*Instructions to follow*. Reproduce exactly, with no pictures, each line from the opening of the material down through the line containing "edge=(5, .002), spacing=7)".

-- START --

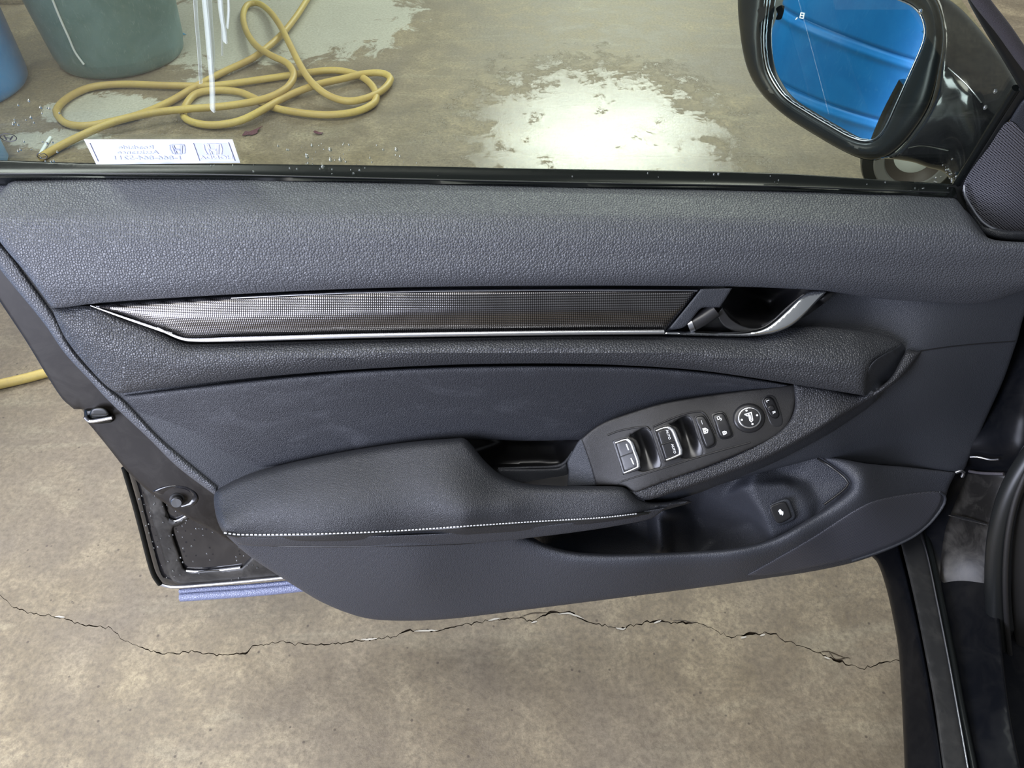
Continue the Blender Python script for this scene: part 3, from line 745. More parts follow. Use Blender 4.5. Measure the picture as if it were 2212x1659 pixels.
# decorative strip
dD = BAND([(200, 660, .050), (500, 641, .054), (1000, 624, .053), (1512, 624, .048)], [(200, 668, .052), (380, 722, .058), (500, 728, .060), (1000, 718, .060), (1500, 713, .056)],
          [(0, 0), (.5, .006), (1, 0)], [(200, .2), (400, 1), (1512, 1)])
strip_out = [(199, 660, 1), (300, 652), (500, 640), (700, 630), (900, 625), (1200, 623), (1512, 624, 1), (1478, 665), (1440, 713, 1), (1200, 715), (800, 720), (500, 727), (405, 731), (378, 722, 1), (330, 704), (270, 682)]
patch('decor_strip', strip_out, dD, WEAVE, door, edge=(12, .006), spacing=10, thick=.01)['label'] = 'dark metallic strip with a fine woven dot pattern'
px_tube('strip_edge', [(196, 660), (262, 684), (320, 704), (372, 722)], plus(dD, .002), (.0008, .0016, .002), BRIGHT, door)
px_tube('chrome_moulding', [(340, 708), (372, 724), (405, 734), (500, 733), (800, 725), (1200, 719), (1434, 717)], plus(dD, .004), (.0012, .0030, .0030, .0030, .0030, .0030, .0030, .0030), BRIGHT, door, sides=14)['label'] = 'thin polished metal line under the dark strip'
px_tube('strip_top_edge', [(500, 644), (700, 635), (900, 630), (1200, 627), (1506, 628)], plus(dD, -.002), .0012, STEEL, door)
# handle bezel + lock lever + cup + lever
bez = patch('handle_bezel', [(1514, 624, 1), (1582, 622, 1), (1568, 645), (1555, 664, 1), (1522, 664), (1512, 668), (1490, 695), (1478, 706), (1462, 711), (1443, 712, 1), (1482, 664)], const(.056), HARD, door, edge=(5, .002), spacing=7)
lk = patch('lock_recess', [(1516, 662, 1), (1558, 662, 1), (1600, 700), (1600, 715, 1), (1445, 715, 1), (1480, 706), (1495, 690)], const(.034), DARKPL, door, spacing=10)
lv = px_tube('lock_lever', [(1546, 668), (1520, 686), (1494, 700)], const(.046), .0095, BUTTON, door, sides=18, step=6)
px_tube('lever_end_cap', [(1496, 699), (1486, 703)], const(.047), .0098, STEEL, lv, sides=18, step=6)
dC = TIN([(1560, 600, -.02), (1800, 600, 0.0), (1550, 660, 0.0), (1570, 700, .03), (1620, 716, .045), (1690, 700, .03), (1740, 660, .02), (1790, 628, .03), (1640, 640, -.045), (1660, 665, -.04), (1700, 620, -.03), (1600, 680, -.01), (1640, 690, .0)])
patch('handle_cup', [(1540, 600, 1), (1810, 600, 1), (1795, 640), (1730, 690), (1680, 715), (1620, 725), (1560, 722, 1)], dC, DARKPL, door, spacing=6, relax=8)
hd = patch('door_handle', [(1437, 716, 1), (1500, 716), (1600, 717), (1640, 711), (1665, 698), (1700, 668), (1730, 640), (1752, 630), (1778, 628, 1), (1786, 630, 1), (1768, 648), (1742, 676), (1712, 702), (1680, 717), (1640, 725), (1600, 727), (1500, 725), (1433, 723, 1)],
      RBF([(1437, 719, .056), (1600, 721, .062), (1680, 705, .070), (1740, 655, .060), (1785, 629, .045)]), CHROME, door, edge=(7, .006), spacing=5, thick=.012)
hd['label'] = 'curved chrome door opening lever'
patch('handle_back', [(1560, 664, 1), (1580, 690), (1610, 706), (1640, 708), (1665, 694), (1700, 662), (1735, 634, 1), (1742, 634, 1), (1705, 670), (1668, 702), (1640, 715), (1600, 718), (1565, 705), (1550, 680)], const(.050), BUTTON, hd, edge=(3, .002), spacing=5)
# bolster
dM = BAND([(100, 665, .044), (200, 661, .050), (262, 688, .052), (330, 712, .054), (400, 742, .056), (800, 734, .058), (1200, 727, .056), (1640, 726, .050), (1700, 708, .046), (1850, 713, .046), (1958, 742, .040)],
          [(100, 690, .050), (150, 735, .055), (200, 800, .058), (256, 849, .060), (600, 811, .060), (1000, 787, .060), (1200, 785, .062), (1500, 799, .070), (1720, 831, .080), (1869, 856, .084), (1958, 860, .06)],
          [(0, 0), (.30, .016), (.55, .020), (.85, .009), (1, 0)], [(100, .2), (300, .7), (600, 1), (1800, 1.15), (1958, .8)])
patch('bolster_pad', [(112, 667, 1), (200, 661), (262, 688), (330, 712), (398, 741), (440, 743), (800, 734), (1200, 727), (1450, 727), (1560, 729), (1640, 726), (1700, 708), (1760, 705), (1850, 713), (1910, 723), (1950, 742), (1935, 756), (1905, 770), (1885, 785), (1874, 810), (1869, 855, 1),
      (1790, 842), (1720, 831), (1620, 815), (1500, 799), (1350, 789), (1200, 785), (1000, 787), (800, 796), (600, 811), (400, 832), (290, 846), (256, 849), (235, 838), (202, 806), (146, 738), (124, 696)], dM, VINYL_COARSE, door, edge=(17, .008), spacing=12, thick=.03)
patch('bolster_end', [(1948, 741, 1), (1958, 752), (1954, 775), (1938, 808), (1915, 835), (1890, 852), (1869, 856, 1), (1866, 835), (1872, 806), (1885, 783), (1908, 766), (1935, 752)], TIN([(1945, 738, .040), (1960, 755, .030), (1935, 815, .035), (1869, 858, .068), (1866, 820, .080), (1885, 780, .082), (1930, 750, .060)]), HARD, door, edge=(5, .003), spacing=8, relax=2)
# seam between upper and lower hard panels at right
px_tube('trim_seam', [(1988, 758), (2050, 749), (2120, 742), (2192, 737)], plus(dB, .0002), .0007, DARKPL, door)
# soft insert
dI = BAND([(256, 850, .050), (600, 812, .052), (1000, 788, .052), (1300, 788, .050), (1725, 834, .054)], [(256, 860, .05), (470, 1056, .056), (700, 988, .046), (1000, 950, .040), (1300, 925, .036), (1550, 862, .044), (1725, 845, .054)],
          [(0, 0), (.15, -.003), (.5, -.010), (.8, -.014), (1, -.016)], [(256, .1), (420, .8), (900, 1.1), (1300, 1.1), (1550, .6), (1725, .1)])
patch('soft_insert', [(262, 856), (300, 850), (450, 832), (600, 816), (800, 800), (1000, 792), (1200, 790), (1400, 794), (1560, 808), (1725, 834, 1), (1722, 846), (1550, 862), (1420, 885), (1300, 925), (1262, 950, 1), (1150, 952), (1000, 950), (850, 962), (700, 988), (560, 1018), (466, 1053, 1), (425, 1010), (332, 938), (280, 882)],
      dI, SOFT, door, edge=(14, .008), spacing=14, thick=.02)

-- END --

*Answer for the task*.
Continue the Blender Python script for this scene: part 3, from line 745. More parts follow. Use Blender 4.5. Measure the picture as if it were 2212x1659 pixels.
# decorative strip
dD = BAND([(200, 660, .050), (500, 641, .054), (1000, 624, .053), (1512, 624, .048)], [(200, 668, .052), (380, 722, .058), (500, 728, .060), (1000, 718, .060), (1500, 713, .056)],
          [(0, 0), (.5, .006), (1, 0)], [(200, .2), (400, 1), (1512, 1)])
strip_out = [(199, 660, 1), (300, 652), (500, 640), (700, 630), (900, 625), (1200, 623), (1512, 624, 1), (1478, 665), (1440, 713, 1), (1200, 715), (800, 720), (500, 727), (405, 731), (378, 722, 1), (330, 704), (270, 682)]
patch('decor_strip', strip_out, dD, WEAVE, door, edge=(12, .006), spacing=10, thick=.01)['label'] = 'dark metallic strip with a fine woven dot pattern'
px_tube('strip_edge', [(196, 660), (262, 684), (320, 704), (372, 722)], plus(dD, .002), (.0008, .0016, .002), BRIGHT, door)
px_tube('chrome_moulding', [(340, 708), (372, 724), (405, 734), (500, 733), (800, 725), (1200, 719), (1434, 717)], plus(dD, .004), (.0012, .0030, .0030, .0030, .0030, .0030, .0030, .0030), BRIGHT, door, sides=14)['label'] = 'thin polished metal line under the dark strip'
px_tube('strip_top_edge', [(500, 644), (700, 635), (900, 630), (1200, 627), (1506, 628)], plus(dD, -.002), .0012, STEEL, door)
# handle bezel + lock lever + cup + lever
bez = patch('handle_bezel', [(1514, 624, 1), (1582, 622, 1), (1568, 645), (1555, 664, 1), (1522, 664), (1512, 668), (1490, 695), (1478, 706), (1462, 711), (1443, 712, 1), (1482, 664)], const(.056), HARD, door, edge=(5, .002), spacing=7)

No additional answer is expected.